## Exercise aim
The material below holds pictures; leave them out and reproduce exactly the lines from the one with "Recreate this scene" through the one with "def U_(a, b): return R_.uniform(a, b)", inclusive.

(Items from a data source)
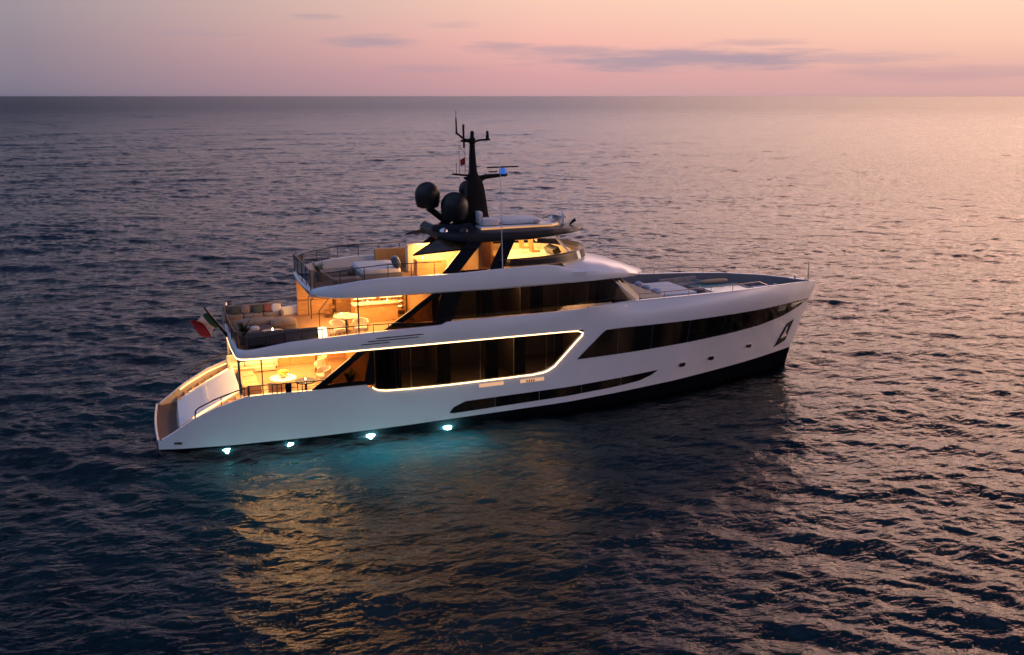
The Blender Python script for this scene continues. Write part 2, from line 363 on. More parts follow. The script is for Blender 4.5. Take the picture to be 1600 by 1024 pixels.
SHEER = [(13.1,5.0),(13.3,5.12),(17,5.14),(20.6,5.22),(22.9,5.29),(27,5.28),(30,5.24),(32,5.2),(34.2,5.08),(36,4.9),(37.1,4.78)]
BAND = [(4.1,4.52),(4.7,4.54),(6.07,4.74),(7.5,4.82),(9.2,4.90),(13.1,4.97),(13.35,5.10),(17,5.12),(20.6,5.2),(40,5.3)]
LOWTOP = [(.35,.56),(.55,.60),(.96,.86),(1.8,1.43),(2.9,1.97),(4.19,2.38),(5.1,2.41),(9.5,2.40),(9.9,2.22),(10.4,2.14),(11.5,2.11),(13.4,2.10),(16.6,2.14),(17.6,2.18),(18.3,2.30),(18.8,2.55),(20.3,4.05),(20.5,4.3),(20.6,5.2)]
def hulltop(x): return pl(LOWTOP, x) if x < 20.6 else pl(SHEER, x)
def station(x, z0, z1, n, s, d=0, xe=None):
    out = []
    for i in range(n):
        z = z0+(z1-z0)*i/(n-1); st = stem(z); xx = min(x, st); out.append((xx, s*(hb(xx, z)+d), z))
    return out
XS = sorted(set([.35,.42,.5,.6,.75,.96,1.3,1.8,2.3,2.9,3.5,4.19,4.6,5.1,6,7,8,9,9.5,9.7,9.9,10.1,10.4,11,11.5,12.5,13.4,14.5,15.5,16.6,17.2,17.6,18,18.3,18.55,18.8,19.1,19.5,19.9,20.3,20.4,20.5,20.6]+list(np.arange(21,35.01,.5))+list(np.arange(35.1,37.11,.1))))
mb = MB()
for s in (-1, 1):
    mb.grid([station(x, pl(BOOT, x), max(hulltop(x), pl(BOOT, x)+.02), 16, s) for x in XS], flip=s > 0)
# transom and platform lip
rows = []
for z in (.16, .3, .45, .56): rows.append([(.35-.12*math.cos(y/2.9*1.4)*(.6 if z < .5 else 1), y, z) for y in linsp(-hb(.35, z), hb(.35, z), 21)])
mb.grid(rows)
hull = mb.build('hull', white, Y, smooth=True)
mb = MB()
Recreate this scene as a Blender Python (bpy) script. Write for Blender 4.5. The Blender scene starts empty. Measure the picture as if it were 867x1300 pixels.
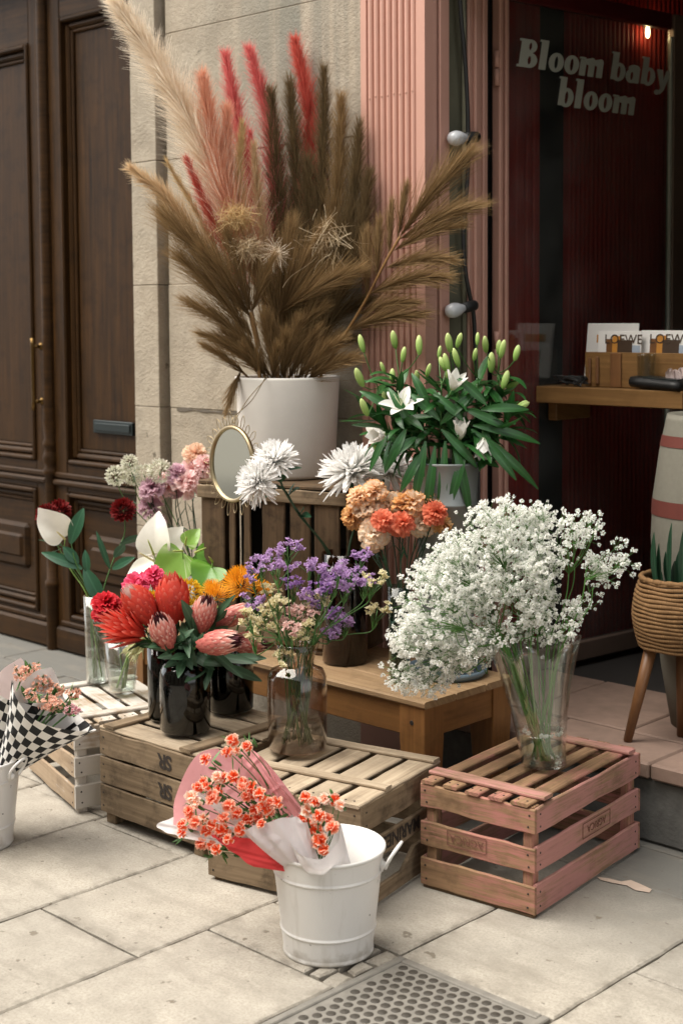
import bpy, math, random
from mathutils import Vector as V, Matrix, noise
random.seed(7)
SC = bpy.context.scene
COL = SC.collection
PI = math.pi
R_ = random.Random(11)
def U_(a, b): return R_.uniform(a, b)

# ------------------------------------------------------------------ camera
FPX, CAMH, PITCH, ROLL = 1805.0, 1.6, math.radians(3.8), -0.0062
PY0 = 400 + FPX*math.tan(PITCH)
TH = math.radians(45.7)
fx, fy = -math.cos(TH), math.sin(TH)
CF = V((fx*math.cos(PITCH), fy*math.cos(PITCH), -math.sin(PITCH)))
r0 = V((fy, -fx, 0)); u0 = r0.cross(CF)
CR = r0*math.cos(ROLL) + u0*math.sin(ROLL)
CU = u0*math.cos(ROLL) - r0*math.sin(ROLL)
CO = V((0, 0, CAMH))
cam = bpy.data.cameras.new('camera'); camo = bpy.data.objects.new('camera', cam); COL.objects.link(camo)
cam.sensor_fit = 'VERTICAL'; cam.sensor_height = 36; cam.lens = FPX/1300*36
cam.shift_y = (PY0-650)/1300
cam.clip_start = 0.05; cam.clip_end = 300
m = Matrix((CR, CU, -CF)).transposed().to_4x4(); m.translation = CO
camo.matrix_world = m
SC.camera = camo
cam.dof.use_dof = True; cam.dof.focus_distance = 4.15; cam.dof.aperture_fstop = 3.4

def ray(x, y): return CF*FPX + CR*(x-433.5) - CU*(y-PY0)
def at(x, y, d): return CO + ray(x, y)*(d/FPX)          # point seen at photo pixel x,y at depth d
def G(x, y, z=0.0):
    d = ray(x, y); return CO + d*((z-CAMH)/d.z)
def WY(x, y, Y):
    d = ray(x, y); return CO + d*(Y/d.y)
def depth(p): return (V(p)-CO).dot(CF)
def pix(p):
    v = V(p)-CO; a = v.dot(CF)
    return 433.5+FPX*v.dot(CR)/a, PY0-FPX*v.dot(CU)/a

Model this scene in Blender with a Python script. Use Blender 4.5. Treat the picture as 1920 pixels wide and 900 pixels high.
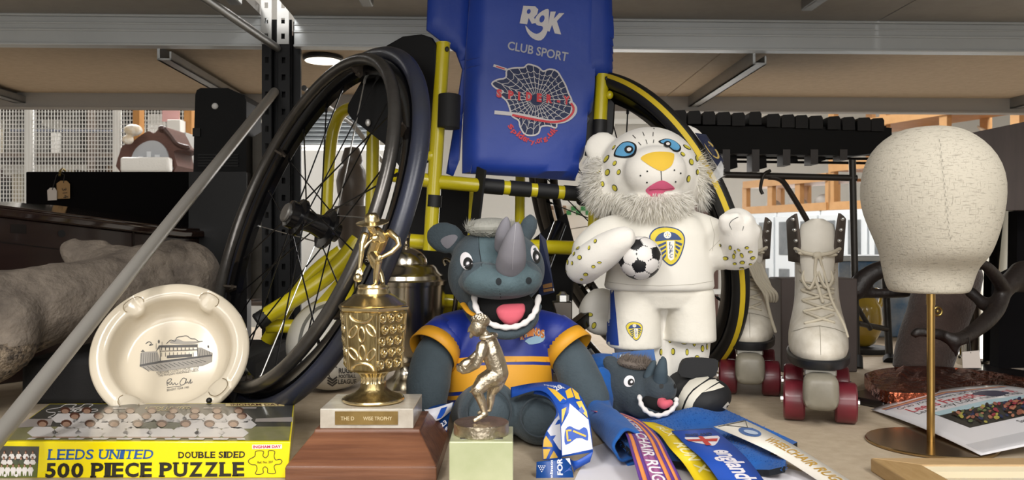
import bpy, bmesh, math, random
import numpy as np
from math import pi, sin, cos, sqrt, radians, atan2
from mathutils import Vector as V, Matrix as MX, Quaternion
from mathutils.bvhtree import BVHTree
from mathutils.geometry import delaunay_2d_cdt

for o in list(bpy.data.objects):
    bpy.data.objects.remove(o)
random.seed(7)
SC = bpy.context.scene
COL = SC.collection

# ---------------------------------------------------------------- camera, world, lamps, exposure
F = 1500.0      # focal length in pixels of the 1920 x 900 frame
HC = 0.268      # camera height over the shelf board
CAM = V((0, 0, HC))
cd = bpy.data.cameras.new('camera')
cam = bpy.data.objects.new('camera', cd)
COL.objects.link(cam)
cam.location = CAM
cam.rotation_euler = (pi / 2, 0, 0)
cd.sensor_width = 36
cd.lens = 36 * F / 1920
cd.clip_start = 0.05
cd.dof.use_dof = True
cd.dof.focus_distance = 1.12
cd.dof.aperture_fstop = 13
SC.camera = cam
SC.view_settings.view_transform = 'Standard'
SC.view_settings.look = 'None'
SC.view_settings.gamma = 1
SC.view_settings.use_curve_mapping = False
SC.view_settings.exposure = 0.3

wd = bpy.data.worlds.new('room_ambient')
SC.world = wd
wd.use_nodes = True
bg = wd.node_tree.nodes['Background']
bg.inputs[0].default_value = (1.0, 0.97, 0.93, 1)
bg.inputs[1].default_value = 0.12


def area(name, loc, size, power, rot=(0, 0, 0), col=(1, 0.98, 0.95)):
    l = bpy.data.lights.new(name, 'AREA')
    l.shape = 'RECTANGLE'
    l.size, l.size_y = size
    l.energy = power
    l.color = col
    o = bpy.data.objects.new(name, l)
    COL.objects.link(o)
    o.location = loc
    o.rotation_euler = rot
    return o


# ceiling lamps of the store room (the aisle the photographer stands in, and the aisle behind the rack)
area('aisle_lamp', (-0.9, -0.55, 1.93), (0.35, 1.5), 30, (radians(28), 0, 0))
area('aisle_lamp', (0.9, -0.55, 1.93), (0.35, 1.5), 30, (radians(28), 0, 0))
area('aisle_lamp', (0.0, -1.9, 1.93), (2.8, 0.6), 40, (radians(40), 0, 0))
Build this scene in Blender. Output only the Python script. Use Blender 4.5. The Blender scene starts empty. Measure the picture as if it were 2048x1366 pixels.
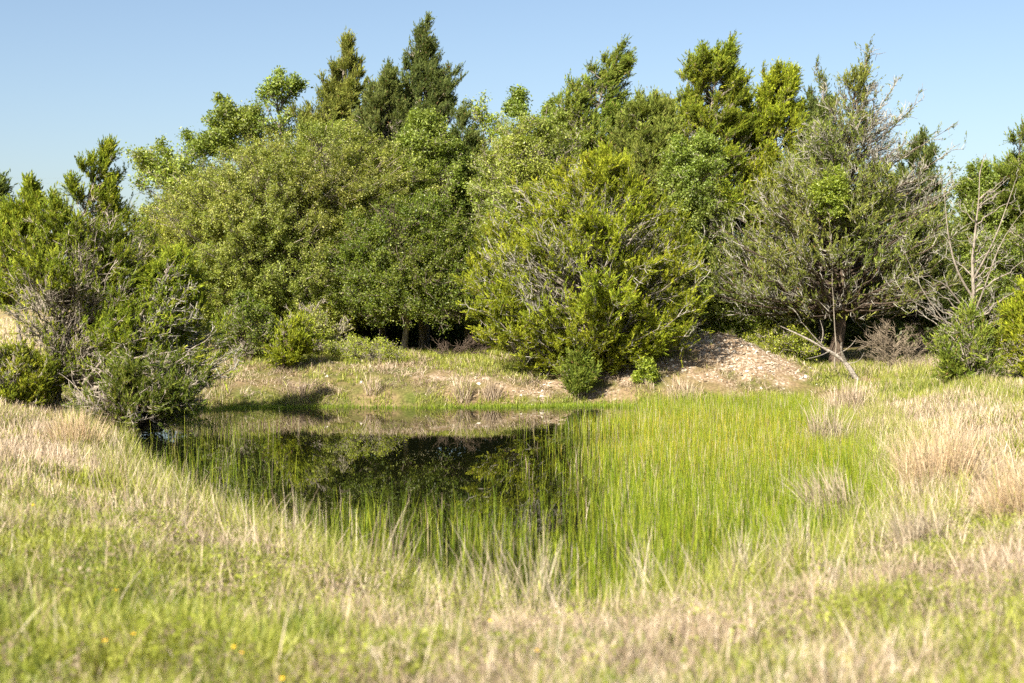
import bpy, math
import numpy as np
R = np.random.default_rng(7)
sc = bpy.context.scene
C = sc.collection

# ------------------------------------------------------------------ camera, sky, sun, exposure
F = 2844.0; EYE = 2.6; HZ = 600.0          # focal length in photo pixels, eye height over the water, horizon row
cam = bpy.data.cameras.new("camera"); camo = bpy.data.objects.new("camera", cam); C.objects.link(camo)
camo.location = (0, 0, EYE); camo.rotation_euler = (math.radians(90), 0, 0)
cam.sensor_width = 36; cam.lens = 50; cam.shift_y = -(683 - HZ) / 2048.0
cam.clip_end = 6000; cam.clip_start = 0.1
cam.dof.use_dof = True; cam.dof.focus_distance = 33; cam.dof.aperture_fstop = 1.5
sc.camera = camo
SUN_EL, SUN_AZ = 38, 212                    # azimuth clockwise from +Y: behind the camera and to its left
w = bpy.data.worlds.new("World"); sc.world = w; w.use_nodes = True
nt = w.node_tree; bg = nt.nodes["Background"]
sky = nt.nodes.new("ShaderNodeTexSky"); sky.sky_type = 'NISHITA'; sky.sun_disc = False
sky.sun_elevation = math.radians(SUN_EL); sky.sun_rotation = math.radians(SUN_AZ)
sky.air_density = 1.0; sky.dust_density = 2.0; sky.ozone_density = 3.0; sky.altitude = 300
wb = nt.nodes.new("ShaderNodeMix"); wb.data_type = 'RGBA'; wb.blend_type = 'MULTIPLY'; wb.inputs[0].default_value = 1; wb.inputs[7].default_value = (1.0, .935, .875, 1)
nt.links.new(sky.outputs[0], wb.inputs[6]); nt.links.new(wb.outputs[2], bg.inputs[0]); bg.inputs[1].default_value = 0.066
sun = bpy.data.lights.new("sun", 'SUN'); suno = bpy.data.objects.new("sun", sun); C.objects.link(suno)
sun.energy = 5.0; sun.angle = math.radians(0.5); sun.color = (1.0, 0.92, 0.77)
az, el = math.radians(SUN_AZ), math.radians(SUN_EL)
from mathutils import Vector
sd_ = Vector((math.sin(az) * math.cos(el), math.cos(az) * math.cos(el), math.sin(el)))
suno.rotation_euler = sd_.to_track_quat('Z', 'Y').to_euler()
sc.view_settings.view_transform = 'Standard'; sc.view_settings.look = 'None'
sc.view_settings.exposure = 1.52; sc.view_settings.gamma = 1; sc.view_settings.use_curve_mapping = False
cy = sc.cycles
cy.max_bounces = 6; cy.diffuse_bounces = 3; cy.glossy_bounces = 3; cy.transmission_bounces = 3; cy.transparent_max_bounces = 4
cy.use_denoising = False; cy.use_adaptive_sampling = True; cy.adaptive_threshold = 0.02
cy.sample_clamp_indirect = 6; cy.caustics_reflective = False; cy.caustics_refractive = False

# ------------------------------------------------------------------ helpers
def A(*v): return np.array(v, float)
def P(px, py, D): return A((px - 1024) * D / F, D, EYE - (py - HZ) * D / F)
def tag(o, label=None, cat=None, group=None, kind=None):
    if label: o['label'] = label
    if cat: o['category'] = cat
    if group: o['group'] = group
    if kind: o['kind'] = kind
    return o
def empty(name, loc):
    o = bpy.data.objects.new(name, None); C.objects.link(o); o.location = tuple(loc); o.empty_display_size = .3; return o
def mesh(name, V, Fc, mat, parent=None, col=None, smooth=False):
    """V (n,3), Fc (m,k) all faces of one size; col (m,3) per face. V is in world space; moved to the parent's space."""
    V = np.asarray(V, np.float32); Fc = np.asarray(Fc, np.int32)
    loc = np.zeros(3)
    if parent is not None: loc = np.array(parent.location)
    me = bpy.data.meshes.new(name); k = Fc.shape[1]
    me.vertices.add(len(V)); me.vertices.foreach_set('co', (V - loc).astype(np.float32).ravel())
    me.loops.add(Fc.size); me.loops.foreach_set('vertex_index', Fc.ravel())
    me.polygons.add(len(Fc)); me.polygons.foreach_set('loop_start', np.arange(0, Fc.size, k, dtype=np.int32))
    me.polygons.foreach_set('use_smooth', np.full(len(Fc), smooth))
    if col is not None:
        at = me.attributes.new('col', 'FLOAT_COLOR', 'FACE')
        c4 = np.ones((len(Fc), 4), np.float32); c4[:, :3] = np.clip(col, 0.002, 1); at.data.foreach_set('color', c4.ravel())
    me.update(calc_edges=True); me.materials.append(mat)
    o = bpy.data.objects.new(name, me); C.objects.link(o)
    if parent is not None: o.parent = parent
    return o
def nrm(v): return v / np.maximum(np.linalg.norm(v, axis=-1, keepdims=True), 1e-9)
_nz = {}
def noise(p, f, seed=0):
    """smooth pseudo noise in about -1..1"""
    if seed not in _nz:
        r = np.random.default_rng(1000 + seed); _nz[seed] = (nrm(r.normal(size=(9, 3))) * r.uniform(.6, 1.7, (9, 1)), r.uniform(0, 6.28, 9))
    K, ph = _nz[seed]; p = np.asarray(p, float)
    if p.shape[-1] == 2: p = np.concatenate([p, np.zeros(p.shape[:-1] + (1,))], -1)
    return np.sin(p @ K.T * f * 3 + ph).sum(-1) / 4.0
def sstep(x, a, b):
    t = np.clip((x - a) / (b - a), 0, 1); return t * t * (3 - 2 * t)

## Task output
Recreate this scene as a Blender Python (bpy) script. Write for Blender 4.5. The Blender scene starts empty. Measure the picture as if it were 867x1300 pixels.
import bpy, math, random
from mathutils import Vector as V, Matrix, noise
random.seed(7)
SC = bpy.context.scene
COL = SC.collection
PI = math.pi
R_ = random.Random(11)
def U_(a, b): return R_.uniform(a, b)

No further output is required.